- **The exercise**: Go through the material and pull out every line with the string "wide" in it.
----- Dataset content -----
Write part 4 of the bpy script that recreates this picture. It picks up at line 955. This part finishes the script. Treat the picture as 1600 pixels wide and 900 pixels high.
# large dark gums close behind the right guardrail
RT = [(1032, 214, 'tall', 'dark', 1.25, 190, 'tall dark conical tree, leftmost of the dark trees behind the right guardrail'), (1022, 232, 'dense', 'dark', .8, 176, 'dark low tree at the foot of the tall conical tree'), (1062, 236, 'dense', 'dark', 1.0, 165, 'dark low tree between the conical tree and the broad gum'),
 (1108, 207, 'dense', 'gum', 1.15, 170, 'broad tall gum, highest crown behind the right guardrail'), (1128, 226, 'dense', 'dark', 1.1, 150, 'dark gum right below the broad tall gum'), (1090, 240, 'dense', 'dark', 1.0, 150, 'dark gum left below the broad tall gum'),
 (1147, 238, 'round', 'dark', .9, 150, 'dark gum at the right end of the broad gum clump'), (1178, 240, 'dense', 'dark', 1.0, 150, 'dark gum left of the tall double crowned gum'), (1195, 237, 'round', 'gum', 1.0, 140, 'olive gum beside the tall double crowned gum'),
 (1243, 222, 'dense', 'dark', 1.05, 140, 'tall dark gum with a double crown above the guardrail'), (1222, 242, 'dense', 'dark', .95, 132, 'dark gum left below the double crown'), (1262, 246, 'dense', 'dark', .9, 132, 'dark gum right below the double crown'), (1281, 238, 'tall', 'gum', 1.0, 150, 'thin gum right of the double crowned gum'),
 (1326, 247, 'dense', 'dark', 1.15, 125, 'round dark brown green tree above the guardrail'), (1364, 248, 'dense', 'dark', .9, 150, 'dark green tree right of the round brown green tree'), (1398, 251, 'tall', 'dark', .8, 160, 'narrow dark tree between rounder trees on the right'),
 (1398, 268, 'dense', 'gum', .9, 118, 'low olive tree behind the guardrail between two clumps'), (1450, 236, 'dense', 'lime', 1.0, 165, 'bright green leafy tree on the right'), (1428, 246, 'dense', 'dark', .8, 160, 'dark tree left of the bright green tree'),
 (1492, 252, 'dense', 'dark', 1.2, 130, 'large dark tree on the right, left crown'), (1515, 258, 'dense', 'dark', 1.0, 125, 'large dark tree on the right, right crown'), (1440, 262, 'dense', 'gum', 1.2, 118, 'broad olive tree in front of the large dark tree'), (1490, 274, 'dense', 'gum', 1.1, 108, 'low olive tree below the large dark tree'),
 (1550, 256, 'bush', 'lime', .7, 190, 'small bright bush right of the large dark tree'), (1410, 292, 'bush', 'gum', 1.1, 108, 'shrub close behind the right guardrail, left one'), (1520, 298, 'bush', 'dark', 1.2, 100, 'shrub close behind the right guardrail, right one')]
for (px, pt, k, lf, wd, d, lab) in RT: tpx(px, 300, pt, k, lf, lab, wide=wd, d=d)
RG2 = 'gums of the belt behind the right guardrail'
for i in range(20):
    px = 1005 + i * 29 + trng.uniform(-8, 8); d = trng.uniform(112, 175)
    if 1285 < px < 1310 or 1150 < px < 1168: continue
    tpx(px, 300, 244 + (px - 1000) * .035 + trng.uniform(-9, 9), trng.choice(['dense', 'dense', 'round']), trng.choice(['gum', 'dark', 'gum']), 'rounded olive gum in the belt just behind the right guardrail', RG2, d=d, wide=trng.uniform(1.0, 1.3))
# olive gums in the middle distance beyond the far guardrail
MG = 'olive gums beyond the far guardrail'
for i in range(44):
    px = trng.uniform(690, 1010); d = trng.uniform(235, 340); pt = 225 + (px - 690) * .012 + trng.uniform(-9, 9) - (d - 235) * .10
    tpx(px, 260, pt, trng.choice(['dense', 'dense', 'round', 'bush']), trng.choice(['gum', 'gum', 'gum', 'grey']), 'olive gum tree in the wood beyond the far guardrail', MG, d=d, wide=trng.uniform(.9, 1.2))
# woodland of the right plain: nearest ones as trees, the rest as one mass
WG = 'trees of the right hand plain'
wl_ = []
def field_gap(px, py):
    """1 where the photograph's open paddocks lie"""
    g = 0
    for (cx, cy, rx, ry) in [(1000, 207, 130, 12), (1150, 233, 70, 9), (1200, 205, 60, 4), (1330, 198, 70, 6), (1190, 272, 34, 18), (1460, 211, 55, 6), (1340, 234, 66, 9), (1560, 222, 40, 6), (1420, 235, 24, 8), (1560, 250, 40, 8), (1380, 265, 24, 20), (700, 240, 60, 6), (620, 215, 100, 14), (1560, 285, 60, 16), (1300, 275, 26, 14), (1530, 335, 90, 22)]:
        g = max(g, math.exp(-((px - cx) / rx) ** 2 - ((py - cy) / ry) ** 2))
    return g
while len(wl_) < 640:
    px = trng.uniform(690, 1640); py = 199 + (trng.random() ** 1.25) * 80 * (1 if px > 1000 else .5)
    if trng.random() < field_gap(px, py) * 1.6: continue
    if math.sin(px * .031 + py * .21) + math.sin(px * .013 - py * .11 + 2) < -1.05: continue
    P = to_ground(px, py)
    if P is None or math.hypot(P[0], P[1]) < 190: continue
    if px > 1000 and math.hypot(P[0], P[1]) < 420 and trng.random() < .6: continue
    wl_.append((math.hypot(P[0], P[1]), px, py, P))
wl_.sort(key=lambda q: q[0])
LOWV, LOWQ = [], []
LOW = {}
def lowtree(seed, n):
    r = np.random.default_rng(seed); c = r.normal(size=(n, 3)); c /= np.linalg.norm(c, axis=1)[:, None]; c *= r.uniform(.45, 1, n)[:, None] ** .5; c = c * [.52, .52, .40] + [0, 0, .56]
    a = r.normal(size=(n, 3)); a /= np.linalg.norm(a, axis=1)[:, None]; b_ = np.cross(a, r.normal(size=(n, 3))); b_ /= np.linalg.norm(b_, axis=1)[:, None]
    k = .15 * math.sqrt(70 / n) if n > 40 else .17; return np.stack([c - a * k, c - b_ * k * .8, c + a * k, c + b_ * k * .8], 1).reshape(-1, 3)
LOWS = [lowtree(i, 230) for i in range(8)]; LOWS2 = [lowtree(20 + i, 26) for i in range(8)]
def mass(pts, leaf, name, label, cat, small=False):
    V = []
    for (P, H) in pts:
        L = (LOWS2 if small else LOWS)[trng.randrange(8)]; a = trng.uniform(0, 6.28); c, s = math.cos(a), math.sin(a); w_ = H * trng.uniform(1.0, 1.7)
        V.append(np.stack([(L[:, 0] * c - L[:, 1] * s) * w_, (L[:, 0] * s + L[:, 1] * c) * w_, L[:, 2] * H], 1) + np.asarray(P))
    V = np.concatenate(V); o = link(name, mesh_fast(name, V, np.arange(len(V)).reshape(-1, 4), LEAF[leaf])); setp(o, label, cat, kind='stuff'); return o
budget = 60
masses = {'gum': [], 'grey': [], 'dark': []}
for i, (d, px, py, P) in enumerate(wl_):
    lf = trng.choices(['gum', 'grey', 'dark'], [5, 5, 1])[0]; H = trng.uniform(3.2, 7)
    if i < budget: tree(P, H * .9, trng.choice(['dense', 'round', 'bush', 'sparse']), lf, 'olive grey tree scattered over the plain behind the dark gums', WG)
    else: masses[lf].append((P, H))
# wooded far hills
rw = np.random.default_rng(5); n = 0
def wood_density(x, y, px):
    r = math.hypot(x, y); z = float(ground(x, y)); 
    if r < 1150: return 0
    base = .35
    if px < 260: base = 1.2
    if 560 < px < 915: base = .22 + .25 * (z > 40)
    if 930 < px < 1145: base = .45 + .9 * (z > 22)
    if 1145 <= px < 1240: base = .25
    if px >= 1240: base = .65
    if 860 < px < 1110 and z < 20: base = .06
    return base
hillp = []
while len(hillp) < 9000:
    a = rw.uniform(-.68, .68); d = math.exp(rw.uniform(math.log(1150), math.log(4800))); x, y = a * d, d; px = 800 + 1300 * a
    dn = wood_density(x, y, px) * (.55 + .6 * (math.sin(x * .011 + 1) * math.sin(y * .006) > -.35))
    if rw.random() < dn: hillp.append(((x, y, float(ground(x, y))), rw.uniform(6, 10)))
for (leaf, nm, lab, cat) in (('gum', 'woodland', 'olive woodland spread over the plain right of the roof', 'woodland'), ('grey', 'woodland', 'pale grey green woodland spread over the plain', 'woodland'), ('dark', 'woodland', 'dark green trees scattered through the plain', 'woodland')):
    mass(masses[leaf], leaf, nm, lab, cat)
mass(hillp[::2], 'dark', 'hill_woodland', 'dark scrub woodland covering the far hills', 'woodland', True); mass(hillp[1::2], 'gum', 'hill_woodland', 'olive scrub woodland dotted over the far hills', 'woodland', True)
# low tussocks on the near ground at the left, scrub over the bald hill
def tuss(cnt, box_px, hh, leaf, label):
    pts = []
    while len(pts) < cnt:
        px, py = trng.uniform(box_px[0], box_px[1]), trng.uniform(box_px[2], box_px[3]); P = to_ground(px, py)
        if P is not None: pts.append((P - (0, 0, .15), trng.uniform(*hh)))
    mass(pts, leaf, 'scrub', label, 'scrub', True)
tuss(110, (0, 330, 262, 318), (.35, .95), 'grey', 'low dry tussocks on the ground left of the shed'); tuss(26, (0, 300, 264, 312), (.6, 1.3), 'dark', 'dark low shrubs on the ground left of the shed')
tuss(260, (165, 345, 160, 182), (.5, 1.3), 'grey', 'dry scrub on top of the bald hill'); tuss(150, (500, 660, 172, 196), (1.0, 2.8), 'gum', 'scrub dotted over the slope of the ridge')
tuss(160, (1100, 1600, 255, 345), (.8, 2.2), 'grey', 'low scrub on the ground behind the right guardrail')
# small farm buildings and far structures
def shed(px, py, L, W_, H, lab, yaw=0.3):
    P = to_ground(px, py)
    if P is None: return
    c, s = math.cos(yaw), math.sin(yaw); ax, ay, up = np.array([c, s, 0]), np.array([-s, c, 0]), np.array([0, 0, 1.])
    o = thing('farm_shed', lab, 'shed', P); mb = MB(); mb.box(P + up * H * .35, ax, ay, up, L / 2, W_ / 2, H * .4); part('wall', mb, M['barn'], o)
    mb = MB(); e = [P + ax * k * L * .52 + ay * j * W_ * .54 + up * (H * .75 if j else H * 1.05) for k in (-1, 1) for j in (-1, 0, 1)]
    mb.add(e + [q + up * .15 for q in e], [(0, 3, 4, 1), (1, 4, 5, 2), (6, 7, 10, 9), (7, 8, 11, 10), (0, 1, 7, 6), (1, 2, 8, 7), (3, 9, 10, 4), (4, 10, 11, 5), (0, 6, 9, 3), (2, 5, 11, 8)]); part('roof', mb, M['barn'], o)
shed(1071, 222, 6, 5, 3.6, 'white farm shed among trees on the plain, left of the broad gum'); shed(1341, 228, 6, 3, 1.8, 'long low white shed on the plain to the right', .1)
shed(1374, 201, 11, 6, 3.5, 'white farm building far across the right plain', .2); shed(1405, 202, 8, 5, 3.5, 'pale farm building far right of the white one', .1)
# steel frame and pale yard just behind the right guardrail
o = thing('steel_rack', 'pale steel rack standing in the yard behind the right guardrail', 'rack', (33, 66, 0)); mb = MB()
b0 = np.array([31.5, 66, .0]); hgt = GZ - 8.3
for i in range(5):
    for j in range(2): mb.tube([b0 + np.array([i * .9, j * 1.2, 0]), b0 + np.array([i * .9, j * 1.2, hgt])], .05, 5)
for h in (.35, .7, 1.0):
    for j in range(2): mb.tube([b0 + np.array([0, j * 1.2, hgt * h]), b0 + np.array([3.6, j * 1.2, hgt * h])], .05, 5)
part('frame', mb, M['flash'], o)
-----
- **Result of the task**:
Write part 4 of the bpy script that recreates this picture. It picks up at line 955. This part finishes the script. Treat the picture as 1600 pixels wide and 900 pixels high.
for (px, pt, k, lf, wd, d, lab) in RT: tpx(px, 300, pt, k, lf, lab, wide=wd, d=d)
    tpx(px, 300, 244 + (px - 1000) * .035 + trng.uniform(-9, 9), trng.choice(['dense', 'dense', 'round']), trng.choice(['gum', 'dark', 'gum']), 'rounded olive gum in the belt just behind the right guardrail', RG2, d=d, wide=trng.uniform(1.0, 1.3))
    tpx(px, 260, pt, trng.choice(['dense', 'dense', 'round', 'bush']), trng.choice(['gum', 'gum', 'gum', 'grey']), 'olive gum tree in the wood beyond the far guardrail', MG, d=d, wide=trng.uniform(.9, 1.2))